Why Fast Data Means Better Resilience
What defines strong AI infrastructure? The quality of the GPUs? The size of hyperscalers? The sheer power of compute? Nvidia became one of the world’s most valuable companies because investors understood that AI would require enormous processing capability. But as agentic systems mature, a blind spot has started to emerge in how data is moved. AI agents exchange data constantly, often while carrying out time-sensitive tasks, and no matter how good they are at performing those tasks, they can’t perform if the network itself isn’t performing.
This is forcing enterprises to rethink how their infrastructure is interconnected. Public internet routing was never designed for machine-speed collaboration between autonomous systems operating across multiple environments simultaneously. Every additional network hop introduces latency, unpredictability and potential points of failure. A manufacturing platform coordinating robotics across facilities, or a financial institution running autonomous fraud detection, can't afford bottlenecks caused by congested or inefficient data pathways.
As a result, businesses are increasingly prioritizing direct interconnection, software-defined networking and private data exchange environments that allow them to control how critical traffic moves between clouds, platforms and users. In the process, networking is becoming less about binary connectivity and more about strategic control over how data moves. Although having the “best” or “biggest” AI model seems desirable, it counts for little if the data it depends on can’t be exchanged with speed, efficiency and precision.
Where The Risk Sits In Agentic AI Deployment
For all the buzz surrounding agentic AI, there’s some alarming evidence that organizations are underestimating what it will truly take to deploy it successfully at scale. In June 2025, Gartner analysts predicted that "over 40% of agentic AI projects will be canceled by the end of 2027, due to escalating costs, unclear business value or inadequate risk controls." At the same time, enterprises are continuing to pour money into it. Research from 3Gem found that businesses deploying agentic AI are already reporting measurable gains, including improved productivity, faster decision making and lower operational costs.

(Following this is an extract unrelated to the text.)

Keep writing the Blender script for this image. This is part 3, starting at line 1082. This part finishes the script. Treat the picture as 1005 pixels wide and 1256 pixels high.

The economic incentives are real, but a lot of organizations are stuck trying to layer autonomous systems onto legacy infrastructure. That’s going to create a form of technological debt that many businesses will struggle to settle.
Legacy architectures, fragmented cloud strategies, inconsistent security policies and poorly integrated systems all become far more problematic when decision making starts happening at “mach speed” (machine speed). Businesses often talk about AI transformation as though deploying the model is the hard part. But the bigger challenge may be redesigning the underlying infrastructure that allows autonomous systems to collaborate reliably in real time.
U.S. political advisor James Carville once quipped, “It’s the economy, stupid!” alluding to the fact that all of America’s challenges revolve around fixing the economy. Soon, business consultants might well be saying, “It’s the network, stupid!” for very similar reasons.